Therefore, in summer 2016, Professor Jamila Lyn—a colleague formerly employed at Morehouse College—and I collaboratively applied for an Associated Colleges of the South (ACS) grant to create an extensive three-day cross-institutional interdisciplinary faculty development event entitled “Integrating Wikipedia into Writing-Intensive Courses.”9 In addition to twelve on-site faculty, we opened select parts of the symposium for free, with remote participation being available to any interested instructor or Galleries, Libraries, Archives, and Museum (GLAM) staff and faculty. All of our on-site attendees were first-time editors and faced similar challenges as students editing for the first time.

Jamila and I decided that both faculty and students in the AUC might decide to engage Wikipedia if they could collaboratively connect over the problem of race and gender content gaps outside the classroom. Thus, we followed up on the 2016 ACS symposium in spring 2017 by co-organizing a Black Women’s Herstory Wikipedia Edit-a-thon. Our event took place alongside hundreds of other similar events as part of Art+Feminism. It was, to my knowledge, Spelman’s first-ever Art+Feminism Edit-a-thon and culminated in at least fifty new Black Women Wikipedia editors.10 As previously discussed, the vast majority (at least 85 percent) of Wikipedia’s editors are (white) males.11 We were determined to change that, recognizing that Wikipedia offered a rich educational and activist opportunity for students and faculty in the AUC. We wanted to harness the power of discovery, debate, and documentation to diversify Wikipedia coverage. Our objective was to more broadly conceive of the word “Art” in Art+Feminism. By adding more articles about notable Black Women in the arts, media, and advocacy, we aimed to show that Black Women’s fight for representation and control over our own individual and collective images has been both an artistic and political struggle. The 2017 Spelman Art+Feminism Meetup Wikipedia Page provides more details about the event, editing approaches for making herstory, and selected articles for development.

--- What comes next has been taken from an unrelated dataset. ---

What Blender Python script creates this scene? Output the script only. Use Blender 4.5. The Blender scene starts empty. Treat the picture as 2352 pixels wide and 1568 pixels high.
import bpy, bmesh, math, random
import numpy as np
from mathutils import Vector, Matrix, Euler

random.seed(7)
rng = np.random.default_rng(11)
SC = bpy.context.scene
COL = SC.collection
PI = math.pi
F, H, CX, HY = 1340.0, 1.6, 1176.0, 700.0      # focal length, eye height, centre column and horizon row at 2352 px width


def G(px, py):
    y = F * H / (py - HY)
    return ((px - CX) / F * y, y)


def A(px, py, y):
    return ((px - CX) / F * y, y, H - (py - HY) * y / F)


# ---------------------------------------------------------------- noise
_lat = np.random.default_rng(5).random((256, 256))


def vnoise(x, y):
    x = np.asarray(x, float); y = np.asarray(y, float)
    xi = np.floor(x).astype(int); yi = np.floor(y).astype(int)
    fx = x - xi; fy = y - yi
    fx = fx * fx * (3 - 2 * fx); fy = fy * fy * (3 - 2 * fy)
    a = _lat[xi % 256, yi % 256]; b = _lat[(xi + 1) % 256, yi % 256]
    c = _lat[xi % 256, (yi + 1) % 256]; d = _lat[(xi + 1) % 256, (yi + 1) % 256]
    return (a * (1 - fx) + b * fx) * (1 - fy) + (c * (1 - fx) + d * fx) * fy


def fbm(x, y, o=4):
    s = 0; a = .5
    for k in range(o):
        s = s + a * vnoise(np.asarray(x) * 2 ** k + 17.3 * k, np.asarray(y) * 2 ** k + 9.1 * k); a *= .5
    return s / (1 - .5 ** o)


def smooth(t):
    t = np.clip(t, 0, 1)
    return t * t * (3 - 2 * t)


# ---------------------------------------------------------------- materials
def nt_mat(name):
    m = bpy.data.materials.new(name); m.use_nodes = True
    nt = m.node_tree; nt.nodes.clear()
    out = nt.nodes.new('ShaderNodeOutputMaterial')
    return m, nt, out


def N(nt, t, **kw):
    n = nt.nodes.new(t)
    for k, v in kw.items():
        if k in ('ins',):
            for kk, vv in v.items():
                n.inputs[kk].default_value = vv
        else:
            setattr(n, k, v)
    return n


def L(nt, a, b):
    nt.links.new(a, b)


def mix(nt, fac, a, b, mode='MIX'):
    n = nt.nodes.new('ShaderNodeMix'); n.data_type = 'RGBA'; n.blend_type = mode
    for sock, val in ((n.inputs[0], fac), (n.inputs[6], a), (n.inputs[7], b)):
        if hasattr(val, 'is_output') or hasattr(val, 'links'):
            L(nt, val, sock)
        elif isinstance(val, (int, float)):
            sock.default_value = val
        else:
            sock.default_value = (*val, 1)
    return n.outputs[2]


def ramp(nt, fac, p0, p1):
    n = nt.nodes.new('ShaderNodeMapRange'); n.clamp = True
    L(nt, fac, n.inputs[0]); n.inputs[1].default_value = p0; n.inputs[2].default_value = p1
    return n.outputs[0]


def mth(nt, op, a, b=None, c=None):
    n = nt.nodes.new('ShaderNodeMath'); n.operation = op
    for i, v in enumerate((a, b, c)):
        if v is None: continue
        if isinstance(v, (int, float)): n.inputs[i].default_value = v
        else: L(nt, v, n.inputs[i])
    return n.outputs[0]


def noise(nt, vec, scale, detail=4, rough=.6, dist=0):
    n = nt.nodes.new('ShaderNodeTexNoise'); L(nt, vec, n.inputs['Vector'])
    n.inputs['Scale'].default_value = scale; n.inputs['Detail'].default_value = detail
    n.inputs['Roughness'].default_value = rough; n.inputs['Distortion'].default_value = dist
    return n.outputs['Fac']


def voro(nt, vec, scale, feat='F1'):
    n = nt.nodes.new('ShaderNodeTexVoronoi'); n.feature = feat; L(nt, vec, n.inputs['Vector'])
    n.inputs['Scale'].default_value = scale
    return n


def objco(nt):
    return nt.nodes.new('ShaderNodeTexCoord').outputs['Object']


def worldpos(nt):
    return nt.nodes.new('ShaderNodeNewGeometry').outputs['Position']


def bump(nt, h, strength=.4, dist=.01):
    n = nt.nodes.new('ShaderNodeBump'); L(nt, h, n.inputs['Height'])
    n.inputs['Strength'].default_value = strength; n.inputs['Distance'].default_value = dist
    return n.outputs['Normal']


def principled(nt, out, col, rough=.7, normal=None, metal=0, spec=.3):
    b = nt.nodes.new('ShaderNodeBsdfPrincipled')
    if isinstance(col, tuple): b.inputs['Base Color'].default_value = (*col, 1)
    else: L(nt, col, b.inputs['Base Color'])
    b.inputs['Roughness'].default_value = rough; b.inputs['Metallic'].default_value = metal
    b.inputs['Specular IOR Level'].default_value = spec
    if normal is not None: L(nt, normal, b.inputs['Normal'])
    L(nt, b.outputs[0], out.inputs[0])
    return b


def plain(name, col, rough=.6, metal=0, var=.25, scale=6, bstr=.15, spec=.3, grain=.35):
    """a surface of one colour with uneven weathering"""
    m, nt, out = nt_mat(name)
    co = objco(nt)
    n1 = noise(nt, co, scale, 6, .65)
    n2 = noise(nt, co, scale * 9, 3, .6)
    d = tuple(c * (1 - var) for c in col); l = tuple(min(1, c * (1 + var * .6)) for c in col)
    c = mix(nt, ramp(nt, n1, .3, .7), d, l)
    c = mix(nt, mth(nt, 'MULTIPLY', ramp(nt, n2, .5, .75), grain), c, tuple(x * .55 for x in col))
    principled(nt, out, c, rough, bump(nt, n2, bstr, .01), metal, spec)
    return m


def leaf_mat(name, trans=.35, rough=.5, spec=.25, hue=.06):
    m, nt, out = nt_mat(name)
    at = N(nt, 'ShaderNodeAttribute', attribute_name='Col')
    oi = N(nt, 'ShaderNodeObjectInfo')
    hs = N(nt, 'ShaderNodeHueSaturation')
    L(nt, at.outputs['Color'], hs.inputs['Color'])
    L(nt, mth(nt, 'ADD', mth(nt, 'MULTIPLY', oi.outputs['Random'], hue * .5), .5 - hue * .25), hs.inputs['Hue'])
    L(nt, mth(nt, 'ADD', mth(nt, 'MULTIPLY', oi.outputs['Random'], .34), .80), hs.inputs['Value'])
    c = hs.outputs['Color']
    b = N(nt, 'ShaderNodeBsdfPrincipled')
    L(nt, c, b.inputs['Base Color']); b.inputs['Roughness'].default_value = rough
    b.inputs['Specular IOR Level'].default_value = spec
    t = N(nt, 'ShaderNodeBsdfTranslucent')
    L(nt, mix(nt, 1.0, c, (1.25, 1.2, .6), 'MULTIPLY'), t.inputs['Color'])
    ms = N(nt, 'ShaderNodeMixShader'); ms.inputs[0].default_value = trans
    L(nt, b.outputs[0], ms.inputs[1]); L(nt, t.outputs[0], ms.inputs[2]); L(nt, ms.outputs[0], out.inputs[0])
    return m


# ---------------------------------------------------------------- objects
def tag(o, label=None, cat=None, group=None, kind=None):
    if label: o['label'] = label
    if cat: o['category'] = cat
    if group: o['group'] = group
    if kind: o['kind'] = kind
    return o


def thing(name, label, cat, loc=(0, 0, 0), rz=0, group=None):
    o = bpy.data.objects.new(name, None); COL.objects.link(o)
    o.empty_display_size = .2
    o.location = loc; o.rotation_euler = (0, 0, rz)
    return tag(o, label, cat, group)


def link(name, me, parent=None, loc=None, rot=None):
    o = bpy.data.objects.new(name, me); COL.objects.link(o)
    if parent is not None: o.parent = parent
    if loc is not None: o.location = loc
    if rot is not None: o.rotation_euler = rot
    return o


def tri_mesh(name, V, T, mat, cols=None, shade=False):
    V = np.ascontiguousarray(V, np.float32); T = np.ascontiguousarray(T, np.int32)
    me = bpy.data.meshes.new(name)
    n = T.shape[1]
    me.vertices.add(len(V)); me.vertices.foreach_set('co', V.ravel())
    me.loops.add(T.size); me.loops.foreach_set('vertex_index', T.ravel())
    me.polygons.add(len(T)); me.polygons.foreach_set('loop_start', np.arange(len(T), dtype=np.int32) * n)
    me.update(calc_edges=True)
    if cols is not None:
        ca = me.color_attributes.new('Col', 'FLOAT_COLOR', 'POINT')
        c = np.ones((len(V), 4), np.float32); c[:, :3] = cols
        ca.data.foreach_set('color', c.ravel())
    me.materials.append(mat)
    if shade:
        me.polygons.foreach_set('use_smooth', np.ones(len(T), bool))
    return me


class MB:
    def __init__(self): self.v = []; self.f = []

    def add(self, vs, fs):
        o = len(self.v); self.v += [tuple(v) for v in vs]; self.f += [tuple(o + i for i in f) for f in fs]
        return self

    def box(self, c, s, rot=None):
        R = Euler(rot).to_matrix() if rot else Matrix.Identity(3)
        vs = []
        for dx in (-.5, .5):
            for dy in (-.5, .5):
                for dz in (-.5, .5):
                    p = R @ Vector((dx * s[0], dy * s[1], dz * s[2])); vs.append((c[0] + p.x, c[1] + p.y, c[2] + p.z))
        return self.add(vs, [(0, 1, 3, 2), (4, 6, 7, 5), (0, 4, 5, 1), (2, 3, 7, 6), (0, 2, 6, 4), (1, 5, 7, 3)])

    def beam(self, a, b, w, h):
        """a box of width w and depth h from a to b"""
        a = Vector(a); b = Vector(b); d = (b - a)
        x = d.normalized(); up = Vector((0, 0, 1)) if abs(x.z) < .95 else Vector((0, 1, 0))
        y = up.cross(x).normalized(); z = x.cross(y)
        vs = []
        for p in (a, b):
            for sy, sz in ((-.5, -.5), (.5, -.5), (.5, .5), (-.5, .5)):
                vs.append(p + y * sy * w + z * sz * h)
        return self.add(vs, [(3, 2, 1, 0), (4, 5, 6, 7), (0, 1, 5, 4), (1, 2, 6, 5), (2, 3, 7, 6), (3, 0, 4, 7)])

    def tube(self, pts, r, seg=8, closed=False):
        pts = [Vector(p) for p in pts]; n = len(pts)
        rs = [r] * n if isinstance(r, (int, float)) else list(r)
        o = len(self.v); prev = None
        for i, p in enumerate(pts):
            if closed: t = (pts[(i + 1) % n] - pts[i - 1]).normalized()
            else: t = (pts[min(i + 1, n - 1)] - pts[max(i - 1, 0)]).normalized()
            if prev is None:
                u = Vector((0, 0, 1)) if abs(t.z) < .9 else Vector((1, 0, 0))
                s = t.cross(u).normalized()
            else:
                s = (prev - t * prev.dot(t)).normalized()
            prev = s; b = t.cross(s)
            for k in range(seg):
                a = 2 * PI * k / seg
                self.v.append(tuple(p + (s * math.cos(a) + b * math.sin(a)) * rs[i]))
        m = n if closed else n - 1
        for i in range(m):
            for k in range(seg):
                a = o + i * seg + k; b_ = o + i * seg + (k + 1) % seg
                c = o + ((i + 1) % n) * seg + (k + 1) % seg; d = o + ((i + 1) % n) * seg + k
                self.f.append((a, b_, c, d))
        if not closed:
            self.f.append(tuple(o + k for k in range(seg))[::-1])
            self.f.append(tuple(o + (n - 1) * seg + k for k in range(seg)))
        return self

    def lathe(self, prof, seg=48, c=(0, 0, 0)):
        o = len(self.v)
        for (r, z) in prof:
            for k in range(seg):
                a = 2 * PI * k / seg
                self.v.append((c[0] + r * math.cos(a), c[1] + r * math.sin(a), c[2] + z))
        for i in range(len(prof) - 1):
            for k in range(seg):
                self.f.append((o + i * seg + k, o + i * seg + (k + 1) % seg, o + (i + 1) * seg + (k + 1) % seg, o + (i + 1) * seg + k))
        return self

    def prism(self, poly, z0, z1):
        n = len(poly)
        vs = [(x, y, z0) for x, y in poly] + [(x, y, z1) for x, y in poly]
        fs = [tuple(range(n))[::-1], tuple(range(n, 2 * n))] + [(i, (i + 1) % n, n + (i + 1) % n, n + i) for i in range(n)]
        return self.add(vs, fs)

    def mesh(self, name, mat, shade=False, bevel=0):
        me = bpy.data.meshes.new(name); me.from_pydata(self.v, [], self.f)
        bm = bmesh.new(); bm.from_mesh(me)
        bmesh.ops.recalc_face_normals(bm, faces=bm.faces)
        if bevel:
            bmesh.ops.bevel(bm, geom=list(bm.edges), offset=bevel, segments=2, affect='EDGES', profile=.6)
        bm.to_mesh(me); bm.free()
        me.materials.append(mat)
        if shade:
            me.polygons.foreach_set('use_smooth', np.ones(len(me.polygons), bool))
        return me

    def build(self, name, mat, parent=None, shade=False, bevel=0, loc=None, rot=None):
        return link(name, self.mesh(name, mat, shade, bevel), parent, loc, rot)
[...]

Moreover, I used the edit-a-thon as an opportunity to strengthen my efforts to teach Wikipedia editing in both introductory and advanced writing courses. I also used the event to strengthen partnerships in and across campus. We acquired significant financial support from Morehouse Academic Affairs ($1,000), Spelman Honors ($500), the Spelman English Department ($300), Art+Feminism ($100), and the Wikipedia Foundation ($500 worth of swag). In addition, the Spelman Comprehensive Writing Program offered us space to hold the event inside our campus writing center, and the AUC Robert W. Woodruff Library offered a few librarians to help staff the event. Aleta Turner, a local Wikimedian and circulation supervisor at Athens-Clark County Library, also attended and assisted. Additionally, several on-campus units and organizations helped actively promote the event. These included the African Diaspora & the World Program, the Bonner Office of Civic Engagement, the Office of the Provost, the Office of Undergraduate Studies, and the Women’s Research and Resource Center.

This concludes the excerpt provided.